- [ROWS]:
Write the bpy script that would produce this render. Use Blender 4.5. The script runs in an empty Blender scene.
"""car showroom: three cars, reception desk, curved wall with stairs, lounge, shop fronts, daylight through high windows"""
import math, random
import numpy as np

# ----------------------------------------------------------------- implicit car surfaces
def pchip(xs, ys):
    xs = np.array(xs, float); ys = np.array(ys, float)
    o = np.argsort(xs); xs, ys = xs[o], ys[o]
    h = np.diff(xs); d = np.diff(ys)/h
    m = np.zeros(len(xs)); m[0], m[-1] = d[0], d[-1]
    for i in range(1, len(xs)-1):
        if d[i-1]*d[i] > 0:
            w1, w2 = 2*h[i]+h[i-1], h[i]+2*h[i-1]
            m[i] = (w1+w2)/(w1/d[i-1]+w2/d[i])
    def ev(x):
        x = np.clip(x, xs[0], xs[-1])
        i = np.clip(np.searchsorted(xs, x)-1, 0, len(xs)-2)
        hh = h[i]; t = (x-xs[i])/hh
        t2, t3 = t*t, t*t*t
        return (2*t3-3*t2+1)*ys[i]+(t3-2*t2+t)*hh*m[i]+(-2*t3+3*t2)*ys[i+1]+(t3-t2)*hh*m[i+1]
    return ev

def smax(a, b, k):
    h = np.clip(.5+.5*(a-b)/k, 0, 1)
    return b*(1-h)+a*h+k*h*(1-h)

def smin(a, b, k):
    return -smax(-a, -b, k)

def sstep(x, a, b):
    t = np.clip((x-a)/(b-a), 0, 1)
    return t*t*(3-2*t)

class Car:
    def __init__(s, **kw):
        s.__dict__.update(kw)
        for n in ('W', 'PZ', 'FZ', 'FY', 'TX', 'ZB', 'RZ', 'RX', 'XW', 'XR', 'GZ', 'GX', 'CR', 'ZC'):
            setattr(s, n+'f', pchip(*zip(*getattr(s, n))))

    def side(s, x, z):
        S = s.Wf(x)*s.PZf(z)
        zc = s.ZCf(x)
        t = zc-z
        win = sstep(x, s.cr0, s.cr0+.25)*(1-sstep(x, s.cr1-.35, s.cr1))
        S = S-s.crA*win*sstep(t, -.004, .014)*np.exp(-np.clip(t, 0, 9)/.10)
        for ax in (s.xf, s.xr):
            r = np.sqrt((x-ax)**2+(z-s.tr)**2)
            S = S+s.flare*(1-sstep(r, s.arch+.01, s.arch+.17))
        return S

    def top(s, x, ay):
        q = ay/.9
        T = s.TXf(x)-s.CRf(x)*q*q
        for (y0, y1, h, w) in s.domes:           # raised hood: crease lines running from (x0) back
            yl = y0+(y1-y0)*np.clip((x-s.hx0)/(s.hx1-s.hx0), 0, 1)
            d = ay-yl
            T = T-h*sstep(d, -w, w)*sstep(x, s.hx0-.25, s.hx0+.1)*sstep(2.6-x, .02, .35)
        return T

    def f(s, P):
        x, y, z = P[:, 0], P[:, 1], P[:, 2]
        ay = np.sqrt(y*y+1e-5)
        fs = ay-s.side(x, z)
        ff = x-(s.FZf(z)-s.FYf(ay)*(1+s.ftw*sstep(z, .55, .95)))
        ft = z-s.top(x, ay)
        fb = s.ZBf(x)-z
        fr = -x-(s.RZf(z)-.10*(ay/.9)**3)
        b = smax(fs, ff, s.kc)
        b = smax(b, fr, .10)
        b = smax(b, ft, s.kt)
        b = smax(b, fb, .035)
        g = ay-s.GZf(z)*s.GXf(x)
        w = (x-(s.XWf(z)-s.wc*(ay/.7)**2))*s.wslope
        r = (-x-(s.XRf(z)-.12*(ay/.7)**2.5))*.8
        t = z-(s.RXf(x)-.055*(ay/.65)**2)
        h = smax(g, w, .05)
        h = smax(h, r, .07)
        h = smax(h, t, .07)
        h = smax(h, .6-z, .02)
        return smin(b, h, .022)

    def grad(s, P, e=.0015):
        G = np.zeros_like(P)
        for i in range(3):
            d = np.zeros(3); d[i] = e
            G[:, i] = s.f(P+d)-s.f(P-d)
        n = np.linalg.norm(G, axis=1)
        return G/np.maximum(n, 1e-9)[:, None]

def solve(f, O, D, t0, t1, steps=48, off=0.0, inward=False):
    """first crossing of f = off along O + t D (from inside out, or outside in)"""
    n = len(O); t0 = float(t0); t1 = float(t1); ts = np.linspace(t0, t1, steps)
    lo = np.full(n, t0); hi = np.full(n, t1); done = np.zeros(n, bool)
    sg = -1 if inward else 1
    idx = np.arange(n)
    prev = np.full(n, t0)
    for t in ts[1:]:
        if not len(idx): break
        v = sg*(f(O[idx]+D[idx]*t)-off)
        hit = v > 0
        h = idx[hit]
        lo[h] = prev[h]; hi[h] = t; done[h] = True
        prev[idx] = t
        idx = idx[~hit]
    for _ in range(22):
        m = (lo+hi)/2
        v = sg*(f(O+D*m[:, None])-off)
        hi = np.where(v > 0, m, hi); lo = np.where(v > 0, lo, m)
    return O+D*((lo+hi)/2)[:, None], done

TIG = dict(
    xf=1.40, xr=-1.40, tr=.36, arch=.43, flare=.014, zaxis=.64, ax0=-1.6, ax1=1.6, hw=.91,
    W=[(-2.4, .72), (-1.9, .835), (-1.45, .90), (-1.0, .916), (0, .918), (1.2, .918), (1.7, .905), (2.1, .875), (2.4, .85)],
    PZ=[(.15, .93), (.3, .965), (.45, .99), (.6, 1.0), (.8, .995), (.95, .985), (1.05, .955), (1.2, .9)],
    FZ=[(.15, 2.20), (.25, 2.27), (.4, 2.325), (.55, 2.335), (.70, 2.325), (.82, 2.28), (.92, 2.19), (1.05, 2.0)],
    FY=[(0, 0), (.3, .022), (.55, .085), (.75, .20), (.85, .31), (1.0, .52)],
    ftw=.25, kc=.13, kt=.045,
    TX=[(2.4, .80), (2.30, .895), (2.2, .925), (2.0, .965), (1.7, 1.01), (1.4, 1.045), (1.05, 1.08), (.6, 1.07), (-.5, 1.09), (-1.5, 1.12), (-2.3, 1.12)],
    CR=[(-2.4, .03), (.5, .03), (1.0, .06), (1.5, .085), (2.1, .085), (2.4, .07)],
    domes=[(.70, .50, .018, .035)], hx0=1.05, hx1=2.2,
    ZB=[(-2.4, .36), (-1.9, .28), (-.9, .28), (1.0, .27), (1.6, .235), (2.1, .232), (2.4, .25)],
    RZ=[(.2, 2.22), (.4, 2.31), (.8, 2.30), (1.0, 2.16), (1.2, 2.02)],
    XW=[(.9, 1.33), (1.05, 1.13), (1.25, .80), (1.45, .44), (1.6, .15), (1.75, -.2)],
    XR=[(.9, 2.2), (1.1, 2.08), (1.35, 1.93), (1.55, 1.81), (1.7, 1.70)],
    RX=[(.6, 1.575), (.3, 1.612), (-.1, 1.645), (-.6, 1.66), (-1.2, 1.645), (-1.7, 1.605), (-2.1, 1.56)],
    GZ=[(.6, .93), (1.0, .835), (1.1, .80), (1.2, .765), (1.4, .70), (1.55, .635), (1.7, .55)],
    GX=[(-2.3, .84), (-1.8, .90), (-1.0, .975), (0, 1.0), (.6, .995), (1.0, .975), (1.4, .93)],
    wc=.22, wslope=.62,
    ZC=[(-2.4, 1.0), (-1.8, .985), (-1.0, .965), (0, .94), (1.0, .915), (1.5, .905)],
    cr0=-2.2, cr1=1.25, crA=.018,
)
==
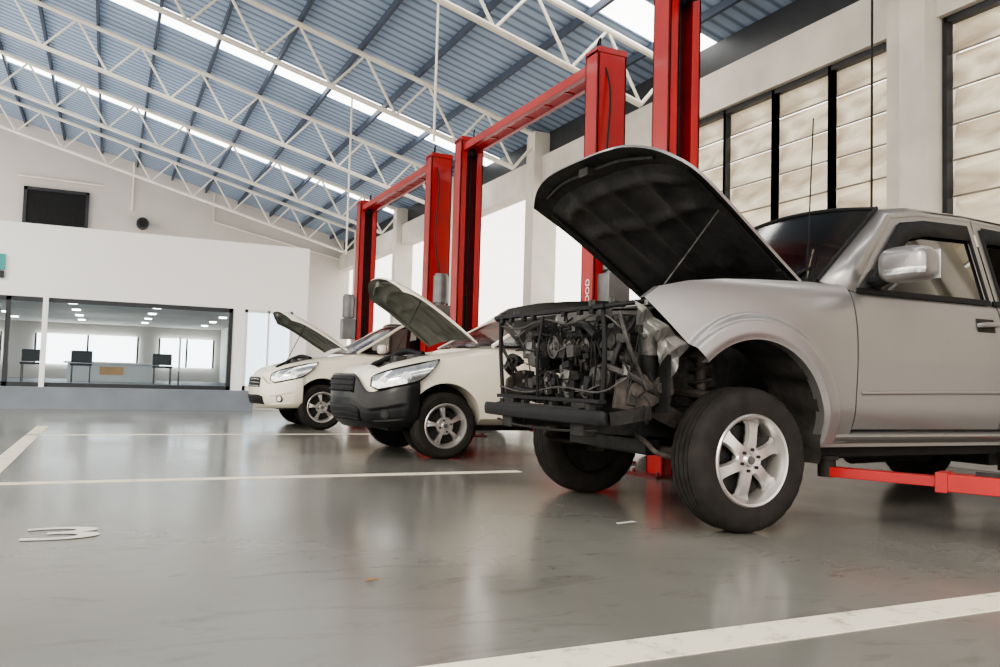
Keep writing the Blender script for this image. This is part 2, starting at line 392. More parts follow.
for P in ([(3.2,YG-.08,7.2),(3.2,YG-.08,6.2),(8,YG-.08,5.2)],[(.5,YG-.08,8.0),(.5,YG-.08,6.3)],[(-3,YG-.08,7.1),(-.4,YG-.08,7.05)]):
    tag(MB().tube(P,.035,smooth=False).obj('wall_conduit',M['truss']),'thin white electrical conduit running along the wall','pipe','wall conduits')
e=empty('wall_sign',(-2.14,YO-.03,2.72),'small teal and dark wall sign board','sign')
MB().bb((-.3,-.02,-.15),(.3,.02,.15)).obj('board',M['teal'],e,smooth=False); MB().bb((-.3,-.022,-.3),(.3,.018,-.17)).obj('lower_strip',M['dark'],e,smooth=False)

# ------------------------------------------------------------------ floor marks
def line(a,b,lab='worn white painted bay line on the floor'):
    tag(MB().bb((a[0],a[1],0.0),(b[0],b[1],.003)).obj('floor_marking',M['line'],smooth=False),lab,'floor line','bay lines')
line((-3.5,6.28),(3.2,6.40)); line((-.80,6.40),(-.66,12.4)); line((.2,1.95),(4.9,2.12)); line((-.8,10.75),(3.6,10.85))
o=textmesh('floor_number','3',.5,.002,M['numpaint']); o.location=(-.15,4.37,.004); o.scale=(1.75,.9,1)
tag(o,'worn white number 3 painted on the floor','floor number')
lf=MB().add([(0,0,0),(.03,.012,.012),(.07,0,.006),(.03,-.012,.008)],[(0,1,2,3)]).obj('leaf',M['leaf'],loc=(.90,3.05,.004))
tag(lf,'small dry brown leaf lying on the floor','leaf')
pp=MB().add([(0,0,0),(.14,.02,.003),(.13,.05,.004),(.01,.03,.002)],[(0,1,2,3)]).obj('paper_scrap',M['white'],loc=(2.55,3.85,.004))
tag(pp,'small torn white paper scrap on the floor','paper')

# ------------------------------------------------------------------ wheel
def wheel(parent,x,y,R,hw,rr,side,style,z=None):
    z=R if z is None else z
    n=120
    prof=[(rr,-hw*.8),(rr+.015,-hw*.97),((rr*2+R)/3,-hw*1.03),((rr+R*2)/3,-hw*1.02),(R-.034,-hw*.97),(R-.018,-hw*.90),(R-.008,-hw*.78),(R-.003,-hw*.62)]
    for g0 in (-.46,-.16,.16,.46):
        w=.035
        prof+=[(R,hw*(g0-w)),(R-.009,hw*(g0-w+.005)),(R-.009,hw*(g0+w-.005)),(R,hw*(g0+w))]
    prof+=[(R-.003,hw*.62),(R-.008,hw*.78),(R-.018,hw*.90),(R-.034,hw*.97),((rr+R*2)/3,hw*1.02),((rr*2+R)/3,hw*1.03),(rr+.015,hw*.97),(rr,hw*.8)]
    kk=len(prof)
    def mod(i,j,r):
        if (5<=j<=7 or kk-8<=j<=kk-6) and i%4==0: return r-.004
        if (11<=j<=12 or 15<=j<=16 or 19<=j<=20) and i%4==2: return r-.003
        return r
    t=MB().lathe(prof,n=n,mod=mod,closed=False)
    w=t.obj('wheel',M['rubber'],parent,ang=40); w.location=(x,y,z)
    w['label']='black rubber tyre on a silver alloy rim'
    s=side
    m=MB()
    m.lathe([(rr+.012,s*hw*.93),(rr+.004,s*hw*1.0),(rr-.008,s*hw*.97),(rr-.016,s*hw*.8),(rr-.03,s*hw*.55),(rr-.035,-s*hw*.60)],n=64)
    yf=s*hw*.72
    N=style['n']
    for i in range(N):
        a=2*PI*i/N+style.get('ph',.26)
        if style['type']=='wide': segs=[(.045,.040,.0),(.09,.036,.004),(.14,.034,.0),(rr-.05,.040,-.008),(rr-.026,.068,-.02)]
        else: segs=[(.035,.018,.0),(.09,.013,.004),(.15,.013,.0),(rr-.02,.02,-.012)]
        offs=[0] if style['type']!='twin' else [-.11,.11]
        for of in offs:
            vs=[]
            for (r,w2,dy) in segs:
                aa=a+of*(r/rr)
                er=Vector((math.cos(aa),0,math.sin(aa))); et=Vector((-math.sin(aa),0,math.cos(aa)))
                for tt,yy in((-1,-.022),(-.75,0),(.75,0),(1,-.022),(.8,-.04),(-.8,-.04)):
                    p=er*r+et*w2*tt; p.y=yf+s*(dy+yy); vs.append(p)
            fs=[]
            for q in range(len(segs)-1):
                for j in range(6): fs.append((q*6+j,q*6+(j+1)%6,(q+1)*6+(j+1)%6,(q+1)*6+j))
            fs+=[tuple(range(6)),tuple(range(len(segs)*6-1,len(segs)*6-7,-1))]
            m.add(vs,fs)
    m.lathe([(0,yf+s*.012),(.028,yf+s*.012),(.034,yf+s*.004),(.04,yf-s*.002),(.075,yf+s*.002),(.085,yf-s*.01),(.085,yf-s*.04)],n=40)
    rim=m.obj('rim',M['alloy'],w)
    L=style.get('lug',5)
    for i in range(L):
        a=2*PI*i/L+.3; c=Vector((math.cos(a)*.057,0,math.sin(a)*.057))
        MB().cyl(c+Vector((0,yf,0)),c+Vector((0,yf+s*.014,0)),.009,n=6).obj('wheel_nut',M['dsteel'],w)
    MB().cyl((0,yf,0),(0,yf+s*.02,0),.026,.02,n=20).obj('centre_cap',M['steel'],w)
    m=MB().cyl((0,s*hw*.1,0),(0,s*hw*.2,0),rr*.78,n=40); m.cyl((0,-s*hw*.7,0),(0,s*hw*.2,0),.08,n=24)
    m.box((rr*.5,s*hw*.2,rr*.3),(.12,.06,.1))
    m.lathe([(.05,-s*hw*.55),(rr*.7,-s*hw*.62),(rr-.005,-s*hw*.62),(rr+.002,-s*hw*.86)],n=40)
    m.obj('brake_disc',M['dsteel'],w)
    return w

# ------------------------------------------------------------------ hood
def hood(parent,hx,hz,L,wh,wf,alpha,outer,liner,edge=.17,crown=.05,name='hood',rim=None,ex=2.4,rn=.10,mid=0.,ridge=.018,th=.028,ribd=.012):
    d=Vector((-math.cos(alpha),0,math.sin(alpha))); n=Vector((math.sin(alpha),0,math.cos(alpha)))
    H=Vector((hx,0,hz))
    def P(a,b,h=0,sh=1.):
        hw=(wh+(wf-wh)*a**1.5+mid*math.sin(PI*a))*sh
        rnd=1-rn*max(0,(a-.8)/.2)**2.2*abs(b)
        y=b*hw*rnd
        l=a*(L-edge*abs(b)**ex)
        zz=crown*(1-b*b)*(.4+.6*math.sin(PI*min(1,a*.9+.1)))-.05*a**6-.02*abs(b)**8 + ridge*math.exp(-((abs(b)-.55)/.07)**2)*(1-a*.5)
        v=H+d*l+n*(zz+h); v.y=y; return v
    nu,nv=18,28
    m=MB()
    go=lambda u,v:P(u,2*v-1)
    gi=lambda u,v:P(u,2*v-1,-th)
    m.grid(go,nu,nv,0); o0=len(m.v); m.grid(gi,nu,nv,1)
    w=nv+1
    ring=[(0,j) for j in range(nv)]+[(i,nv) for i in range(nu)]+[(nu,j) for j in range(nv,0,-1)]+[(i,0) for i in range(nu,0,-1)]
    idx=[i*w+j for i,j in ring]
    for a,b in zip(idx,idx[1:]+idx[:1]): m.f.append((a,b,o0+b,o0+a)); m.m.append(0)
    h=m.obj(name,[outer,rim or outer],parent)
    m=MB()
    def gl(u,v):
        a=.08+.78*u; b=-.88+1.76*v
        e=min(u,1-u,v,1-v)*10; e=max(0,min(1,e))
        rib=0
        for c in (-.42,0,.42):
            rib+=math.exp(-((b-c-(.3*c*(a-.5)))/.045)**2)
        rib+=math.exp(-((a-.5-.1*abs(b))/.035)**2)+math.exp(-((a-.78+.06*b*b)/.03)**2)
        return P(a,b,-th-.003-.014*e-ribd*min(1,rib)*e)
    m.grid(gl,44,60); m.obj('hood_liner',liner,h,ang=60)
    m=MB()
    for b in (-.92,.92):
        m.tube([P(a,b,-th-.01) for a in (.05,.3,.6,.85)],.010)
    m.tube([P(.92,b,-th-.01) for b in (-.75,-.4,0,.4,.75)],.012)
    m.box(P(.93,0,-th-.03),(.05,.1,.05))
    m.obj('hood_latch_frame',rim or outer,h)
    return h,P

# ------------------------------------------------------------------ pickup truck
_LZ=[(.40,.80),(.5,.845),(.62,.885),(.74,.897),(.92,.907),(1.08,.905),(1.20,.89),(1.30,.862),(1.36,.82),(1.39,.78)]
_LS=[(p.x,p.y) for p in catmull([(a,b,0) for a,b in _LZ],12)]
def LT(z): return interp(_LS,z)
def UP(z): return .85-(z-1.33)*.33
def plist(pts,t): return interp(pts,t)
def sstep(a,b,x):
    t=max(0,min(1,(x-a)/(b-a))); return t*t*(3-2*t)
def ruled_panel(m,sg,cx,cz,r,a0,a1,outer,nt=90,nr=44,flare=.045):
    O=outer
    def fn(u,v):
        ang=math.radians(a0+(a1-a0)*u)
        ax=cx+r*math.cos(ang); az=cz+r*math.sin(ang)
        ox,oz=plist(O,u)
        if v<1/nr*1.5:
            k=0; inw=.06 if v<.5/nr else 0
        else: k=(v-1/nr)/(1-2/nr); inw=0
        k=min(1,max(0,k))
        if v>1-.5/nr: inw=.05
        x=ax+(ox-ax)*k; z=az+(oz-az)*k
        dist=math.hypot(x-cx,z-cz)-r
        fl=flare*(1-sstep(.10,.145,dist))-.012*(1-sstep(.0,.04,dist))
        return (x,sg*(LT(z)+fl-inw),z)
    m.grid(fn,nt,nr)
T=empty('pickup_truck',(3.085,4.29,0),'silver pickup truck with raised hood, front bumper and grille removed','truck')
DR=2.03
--
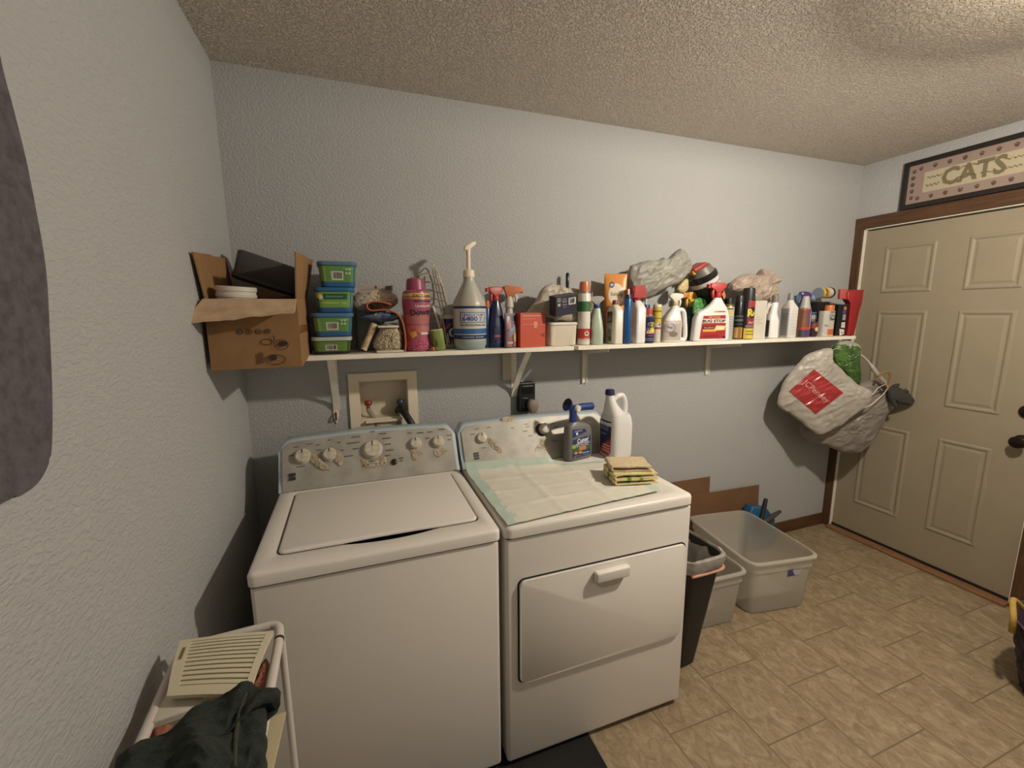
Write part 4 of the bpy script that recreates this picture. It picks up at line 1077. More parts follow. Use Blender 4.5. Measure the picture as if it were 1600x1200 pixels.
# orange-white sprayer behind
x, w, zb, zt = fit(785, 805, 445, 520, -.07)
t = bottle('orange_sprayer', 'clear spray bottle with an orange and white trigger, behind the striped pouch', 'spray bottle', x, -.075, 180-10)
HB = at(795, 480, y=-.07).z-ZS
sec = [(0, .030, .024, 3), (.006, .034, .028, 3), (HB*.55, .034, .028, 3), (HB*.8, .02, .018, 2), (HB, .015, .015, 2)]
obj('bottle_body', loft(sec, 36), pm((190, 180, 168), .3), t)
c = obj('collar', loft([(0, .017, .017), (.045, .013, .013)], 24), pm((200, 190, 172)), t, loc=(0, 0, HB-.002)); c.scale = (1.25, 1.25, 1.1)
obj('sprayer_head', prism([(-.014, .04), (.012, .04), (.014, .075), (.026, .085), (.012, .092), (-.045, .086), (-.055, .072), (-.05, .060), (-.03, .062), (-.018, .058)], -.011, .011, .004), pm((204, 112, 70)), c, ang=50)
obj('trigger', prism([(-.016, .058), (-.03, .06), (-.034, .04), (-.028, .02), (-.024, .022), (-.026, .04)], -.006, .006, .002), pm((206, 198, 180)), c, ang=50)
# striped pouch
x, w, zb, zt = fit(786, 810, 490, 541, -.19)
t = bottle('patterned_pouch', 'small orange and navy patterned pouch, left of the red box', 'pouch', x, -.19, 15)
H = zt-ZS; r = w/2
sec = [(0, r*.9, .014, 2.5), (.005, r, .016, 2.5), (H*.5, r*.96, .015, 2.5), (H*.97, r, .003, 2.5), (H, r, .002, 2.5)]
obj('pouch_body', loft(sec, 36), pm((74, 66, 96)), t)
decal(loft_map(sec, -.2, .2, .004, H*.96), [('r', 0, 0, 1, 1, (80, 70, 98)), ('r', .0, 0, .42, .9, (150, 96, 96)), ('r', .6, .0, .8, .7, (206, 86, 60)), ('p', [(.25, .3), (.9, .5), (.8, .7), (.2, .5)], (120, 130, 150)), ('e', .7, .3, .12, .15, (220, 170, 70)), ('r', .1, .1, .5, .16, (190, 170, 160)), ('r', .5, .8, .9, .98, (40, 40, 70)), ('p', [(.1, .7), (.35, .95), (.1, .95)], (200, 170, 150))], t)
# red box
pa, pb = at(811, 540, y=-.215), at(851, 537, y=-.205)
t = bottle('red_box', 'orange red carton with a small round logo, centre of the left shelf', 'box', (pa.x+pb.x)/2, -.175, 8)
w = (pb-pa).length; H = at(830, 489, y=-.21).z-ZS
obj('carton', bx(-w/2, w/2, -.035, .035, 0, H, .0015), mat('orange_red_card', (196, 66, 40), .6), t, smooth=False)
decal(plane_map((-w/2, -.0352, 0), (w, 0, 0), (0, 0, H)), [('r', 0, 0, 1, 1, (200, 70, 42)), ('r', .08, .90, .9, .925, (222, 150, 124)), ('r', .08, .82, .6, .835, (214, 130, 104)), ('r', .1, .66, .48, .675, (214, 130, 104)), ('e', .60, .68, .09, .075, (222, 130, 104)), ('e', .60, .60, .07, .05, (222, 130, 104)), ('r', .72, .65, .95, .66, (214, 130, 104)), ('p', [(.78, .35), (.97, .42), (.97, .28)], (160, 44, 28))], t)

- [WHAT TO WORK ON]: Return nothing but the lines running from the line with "Write the bpy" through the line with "setattr(s, n+'f', pchip(*zip(*getattr(s, n))))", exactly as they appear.

- [THE RESPONSE]:
Write the bpy script that would produce this render. Use Blender 4.5. The script runs in an empty Blender scene.
"""car showroom: three cars, reception desk, curved wall with stairs, lounge, shop fronts, daylight through high windows"""
import math, random
import numpy as np

# ----------------------------------------------------------------- implicit car surfaces
def pchip(xs, ys):
    xs = np.array(xs, float); ys = np.array(ys, float)
    o = np.argsort(xs); xs, ys = xs[o], ys[o]
    h = np.diff(xs); d = np.diff(ys)/h
    m = np.zeros(len(xs)); m[0], m[-1] = d[0], d[-1]
    for i in range(1, len(xs)-1):
        if d[i-1]*d[i] > 0:
            w1, w2 = 2*h[i]+h[i-1], h[i]+2*h[i-1]
            m[i] = (w1+w2)/(w1/d[i-1]+w2/d[i])
    def ev(x):
        x = np.clip(x, xs[0], xs[-1])
        i = np.clip(np.searchsorted(xs, x)-1, 0, len(xs)-2)
        hh = h[i]; t = (x-xs[i])/hh
        t2, t3 = t*t, t*t*t
        return (2*t3-3*t2+1)*ys[i]+(t3-2*t2+t)*hh*m[i]+(-2*t3+3*t2)*ys[i+1]+(t3-t2)*hh*m[i+1]
    return ev

def smax(a, b, k):
    h = np.clip(.5+.5*(a-b)/k, 0, 1)
    return b*(1-h)+a*h+k*h*(1-h)

def smin(a, b, k):
    return -smax(-a, -b, k)

def sstep(x, a, b):
    t = np.clip((x-a)/(b-a), 0, 1)
    return t*t*(3-2*t)

class Car:
    def __init__(s, **kw):
        s.__dict__.update(kw)
        for n in ('W', 'PZ', 'FZ', 'FY', 'TX', 'ZB', 'RZ', 'RX', 'XW', 'XR', 'GZ', 'GX', 'CR', 'ZC'):
            setattr(s, n+'f', pchip(*zip(*getattr(s, n))))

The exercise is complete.